Addressing the annual convention of the Islamic Society of North America in Houston on Saturday, Sanders said he was “deeply concerned” about the situation in Kashmir and asked the US government to “speak out boldly” in support of a UN-backed peaceful resolution to resolve the issue.

India in August withdrew a constitutional provision, cleared by Parliament, granting special status to Kashmir, and integrated the state more closely with the rest of India. The move has infuriated Pakistan as it takes away the question of India negotiating on the part of Kashmir under its governance and leaves only Pakistan administered Kashmir on the talks table with Islamabad.

Sanders’ comments came on a day Trump and Modi addressed a gathering of Indian-Americans and Indian community members at an event where attendance was the largest for any foreign leader other than the Pope.
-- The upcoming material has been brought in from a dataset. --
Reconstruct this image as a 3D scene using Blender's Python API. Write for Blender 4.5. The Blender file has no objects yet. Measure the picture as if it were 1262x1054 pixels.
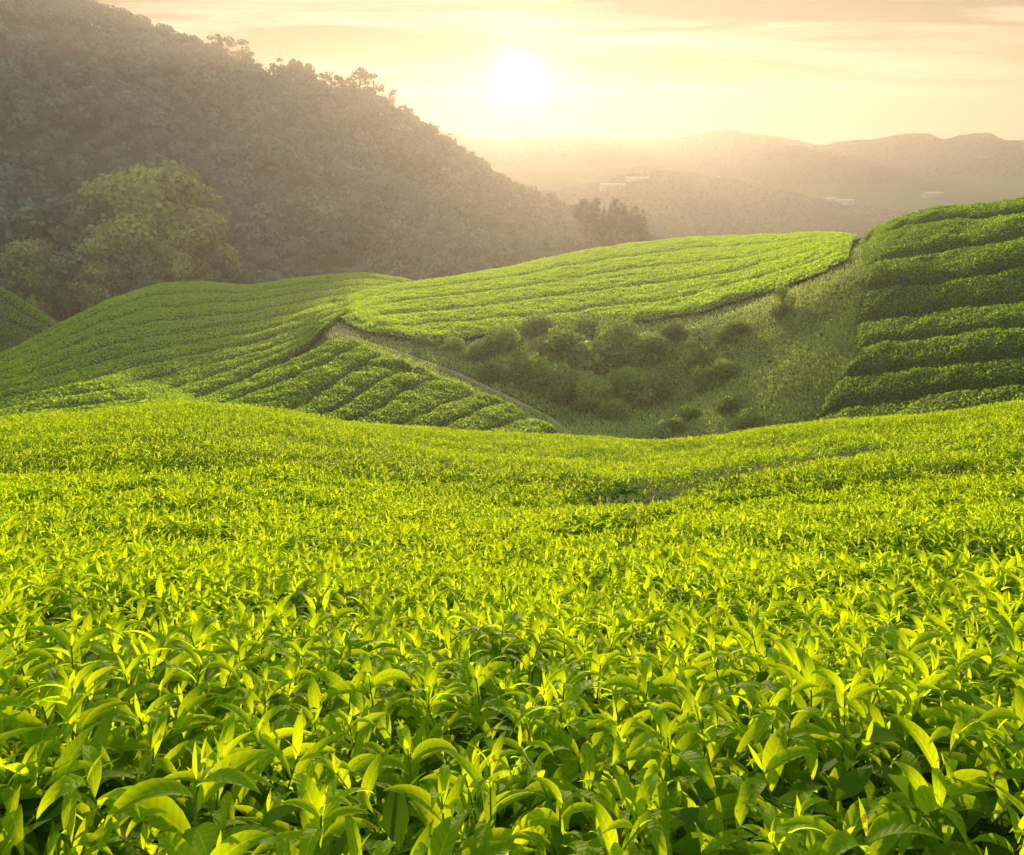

Besides Trump, there were about 20 US lawmakers, both Democrats and Republicans, who attended the “Howdy, Modi” event in Houston.

Modi introduced Trump as “my friend” under whose watch India-US relations have soared. Trump in his speech reciprocated in kind addressing Modi as “my friend” as he spoke of how Indian Americans had contributed to the community in the US and of how his administration was working for all Americans including Indian Americans.

At the end of the speech, the two leaders who had walked in together on stage hand in hand, took a walk around the NRG stadium hand in hand in a show of friendship waving and greeting those present.

The size of the gathering and Modi’s seeming show of support for Trump ahead of the US elections was not lost on anyone.

“Who could resist an audience of more than 50,000 Indian-Americans packed into a Texas football stadium? Not Donald Trump, on the eve of an election year, so he joined the “Howdy, Modi!” party here to proclaim, with the Indian prime minister, a great future of shared values and mutual reinforcement for the world’s two largest democracies,” said Roger Cohen, New York Times columnist in a piece published online on Monday.

That Trump was standing by Modi when the India prime minister spoke of abrogating article 370 signaled the US President’s approval, Cohen noted.